C. Plaintiff's Failure to Comply with Court Orders
The Eleventh Circuit explained that “[a] district court has inherent authority to manage its own docket so as to achieve the orderly and expeditious disposition of cases.” Woods v. Copeland, No. 4:24-CV-00081-WS-MAF, 2024 WL 2125627, at *3 (N.D. Fla. Apr. 2, 2024) (quoting Equity Lifestyle Props., Inc. v. Fla. Mowing & Landscape Serv., Inc., 556 F.3d 1232, 1240 (11th Cir. 2009) (internal quotations omitted)). Such authority includes the power to dismiss a case for failure to prosecute or for failure to comply with a court order under Fed.R.Civ.P. 41(b). Id.

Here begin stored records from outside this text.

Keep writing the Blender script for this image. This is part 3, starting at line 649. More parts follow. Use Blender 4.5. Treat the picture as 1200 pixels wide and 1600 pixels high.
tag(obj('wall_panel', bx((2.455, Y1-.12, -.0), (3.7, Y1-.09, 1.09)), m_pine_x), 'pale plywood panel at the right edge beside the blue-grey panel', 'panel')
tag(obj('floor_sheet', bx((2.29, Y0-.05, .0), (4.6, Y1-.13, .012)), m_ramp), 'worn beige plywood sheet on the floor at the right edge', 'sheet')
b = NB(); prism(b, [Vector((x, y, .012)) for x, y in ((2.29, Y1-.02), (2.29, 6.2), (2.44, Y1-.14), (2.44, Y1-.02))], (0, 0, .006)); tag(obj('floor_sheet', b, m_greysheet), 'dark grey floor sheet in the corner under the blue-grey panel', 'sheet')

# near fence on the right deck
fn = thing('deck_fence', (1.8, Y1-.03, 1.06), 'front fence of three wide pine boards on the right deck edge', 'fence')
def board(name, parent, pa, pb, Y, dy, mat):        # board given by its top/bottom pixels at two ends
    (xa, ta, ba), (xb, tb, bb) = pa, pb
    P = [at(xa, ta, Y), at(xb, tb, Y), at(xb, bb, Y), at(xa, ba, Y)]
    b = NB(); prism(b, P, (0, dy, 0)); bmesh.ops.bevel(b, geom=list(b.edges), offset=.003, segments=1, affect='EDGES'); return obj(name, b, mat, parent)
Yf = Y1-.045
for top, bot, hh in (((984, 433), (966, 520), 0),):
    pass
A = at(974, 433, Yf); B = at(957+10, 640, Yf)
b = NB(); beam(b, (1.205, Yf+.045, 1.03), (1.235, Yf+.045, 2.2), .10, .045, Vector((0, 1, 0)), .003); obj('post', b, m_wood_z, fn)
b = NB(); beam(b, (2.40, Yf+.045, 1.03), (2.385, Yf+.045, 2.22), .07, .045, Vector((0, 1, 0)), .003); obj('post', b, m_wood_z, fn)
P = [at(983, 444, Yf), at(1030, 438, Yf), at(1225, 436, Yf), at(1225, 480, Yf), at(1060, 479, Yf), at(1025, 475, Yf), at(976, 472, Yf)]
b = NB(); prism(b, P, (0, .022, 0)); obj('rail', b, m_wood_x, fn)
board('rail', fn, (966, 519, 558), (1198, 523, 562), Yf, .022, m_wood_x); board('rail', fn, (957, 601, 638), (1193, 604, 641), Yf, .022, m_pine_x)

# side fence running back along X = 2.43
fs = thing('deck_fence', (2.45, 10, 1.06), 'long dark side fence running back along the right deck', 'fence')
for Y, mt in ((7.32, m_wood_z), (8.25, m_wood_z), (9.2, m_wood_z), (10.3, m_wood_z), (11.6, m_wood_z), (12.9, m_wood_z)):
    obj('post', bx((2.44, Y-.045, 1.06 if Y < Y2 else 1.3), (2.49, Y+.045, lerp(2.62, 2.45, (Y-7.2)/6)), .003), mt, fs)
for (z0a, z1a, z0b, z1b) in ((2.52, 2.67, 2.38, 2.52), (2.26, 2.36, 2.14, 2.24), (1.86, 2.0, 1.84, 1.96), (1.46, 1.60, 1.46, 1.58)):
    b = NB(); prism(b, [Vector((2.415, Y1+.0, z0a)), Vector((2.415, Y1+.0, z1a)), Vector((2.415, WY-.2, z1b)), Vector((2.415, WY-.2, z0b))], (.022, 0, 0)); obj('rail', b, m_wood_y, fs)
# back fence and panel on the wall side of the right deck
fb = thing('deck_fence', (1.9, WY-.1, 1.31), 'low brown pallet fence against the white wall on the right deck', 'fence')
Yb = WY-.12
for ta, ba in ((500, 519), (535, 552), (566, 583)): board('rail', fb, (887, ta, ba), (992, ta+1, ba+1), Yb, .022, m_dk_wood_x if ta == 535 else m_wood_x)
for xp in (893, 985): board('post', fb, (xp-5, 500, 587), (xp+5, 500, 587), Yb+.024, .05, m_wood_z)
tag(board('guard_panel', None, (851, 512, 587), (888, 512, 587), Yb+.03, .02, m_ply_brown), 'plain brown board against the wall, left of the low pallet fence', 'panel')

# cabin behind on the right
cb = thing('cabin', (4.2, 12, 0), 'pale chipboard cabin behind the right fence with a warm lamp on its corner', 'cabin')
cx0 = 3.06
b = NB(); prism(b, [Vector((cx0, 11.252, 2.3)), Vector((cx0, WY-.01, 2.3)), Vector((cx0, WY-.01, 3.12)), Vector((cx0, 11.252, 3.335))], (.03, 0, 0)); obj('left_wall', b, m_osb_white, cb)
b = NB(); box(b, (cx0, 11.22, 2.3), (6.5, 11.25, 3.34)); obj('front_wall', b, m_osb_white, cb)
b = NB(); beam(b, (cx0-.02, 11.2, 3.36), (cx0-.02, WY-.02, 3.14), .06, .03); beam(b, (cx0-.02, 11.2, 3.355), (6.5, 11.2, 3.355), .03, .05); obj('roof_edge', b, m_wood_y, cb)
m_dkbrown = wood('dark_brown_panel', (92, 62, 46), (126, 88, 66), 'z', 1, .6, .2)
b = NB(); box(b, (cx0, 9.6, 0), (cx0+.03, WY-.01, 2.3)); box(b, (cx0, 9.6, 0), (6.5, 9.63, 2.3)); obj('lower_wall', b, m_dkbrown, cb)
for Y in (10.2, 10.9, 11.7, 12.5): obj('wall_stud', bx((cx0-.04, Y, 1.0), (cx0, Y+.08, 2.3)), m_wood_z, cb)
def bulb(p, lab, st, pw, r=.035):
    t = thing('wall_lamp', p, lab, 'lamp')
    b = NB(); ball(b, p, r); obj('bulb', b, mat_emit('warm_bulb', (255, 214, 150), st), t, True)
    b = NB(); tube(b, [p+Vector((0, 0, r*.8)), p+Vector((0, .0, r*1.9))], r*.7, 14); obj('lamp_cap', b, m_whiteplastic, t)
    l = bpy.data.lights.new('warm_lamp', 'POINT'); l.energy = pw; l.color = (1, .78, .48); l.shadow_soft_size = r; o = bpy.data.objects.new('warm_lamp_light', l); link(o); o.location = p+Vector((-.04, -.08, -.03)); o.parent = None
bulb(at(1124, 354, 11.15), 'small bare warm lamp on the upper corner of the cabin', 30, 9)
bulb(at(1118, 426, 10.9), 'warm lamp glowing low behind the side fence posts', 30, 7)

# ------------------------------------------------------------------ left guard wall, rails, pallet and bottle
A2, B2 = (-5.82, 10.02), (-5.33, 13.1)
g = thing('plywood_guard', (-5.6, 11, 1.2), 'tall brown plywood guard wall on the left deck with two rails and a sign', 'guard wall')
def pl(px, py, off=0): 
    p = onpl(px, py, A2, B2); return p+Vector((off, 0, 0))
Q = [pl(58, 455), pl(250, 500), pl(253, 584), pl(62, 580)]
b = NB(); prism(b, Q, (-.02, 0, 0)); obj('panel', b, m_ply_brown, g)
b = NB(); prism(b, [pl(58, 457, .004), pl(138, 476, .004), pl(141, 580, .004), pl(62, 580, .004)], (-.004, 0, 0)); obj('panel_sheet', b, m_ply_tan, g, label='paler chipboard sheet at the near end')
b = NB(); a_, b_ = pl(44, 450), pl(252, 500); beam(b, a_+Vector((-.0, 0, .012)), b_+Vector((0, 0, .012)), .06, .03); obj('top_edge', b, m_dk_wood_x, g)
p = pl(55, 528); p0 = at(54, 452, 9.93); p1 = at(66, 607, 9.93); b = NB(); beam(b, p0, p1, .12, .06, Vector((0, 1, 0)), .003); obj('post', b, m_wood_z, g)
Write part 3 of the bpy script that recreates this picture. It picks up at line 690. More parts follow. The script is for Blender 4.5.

Here, Plaintiff's proposed Third Amended Complaint once again fails to follow this Court's explicit instructions from the December 8, 2022 hearing. Plaintiff was instructed that “if the [amended] complaint is futile, then [the motion for leave] would be denied and the case would be dismissed with prejudice.” (Doc. 86 at 44; see Doc. 96 at 2.) Plaintiff had multiple opportunities to cure the deficiencies in the pleading, but despite these instructions, he failed to do so. In his instant Motion, Plaintiff did not follow the Court's instructions, he did not provide opposing counsel with his proposed Third Amended Complaint, and he did not confer with them before filing. (See Docs. 96 at 2, 86 at 45; see generally Doc. 97.) The record supports that Plaintiff received ample guidance from the Court on fixing the deficiencies in his Complaint. The Court also finds Plaintiff's request for an oral argument is unnecessary. Thus, the undersigned recommends that Plaintiff's Motion for Leave (Doc. 97) and Request for Oral Argument (Doc. 105) be DENIED and the case be DISMISSED.
III. Recommendation
Based on the foregoing, the undersigned respectfully RECOMMENDS: Plaintiff's Motion for Leave (Doc. 97) and Request for Oral Argument (Doc. 105) be DENIED, and this action be DISMISSED with prejudice.
DONE AND ENTERED at Jacksonville, Florida, on July 26, 2024.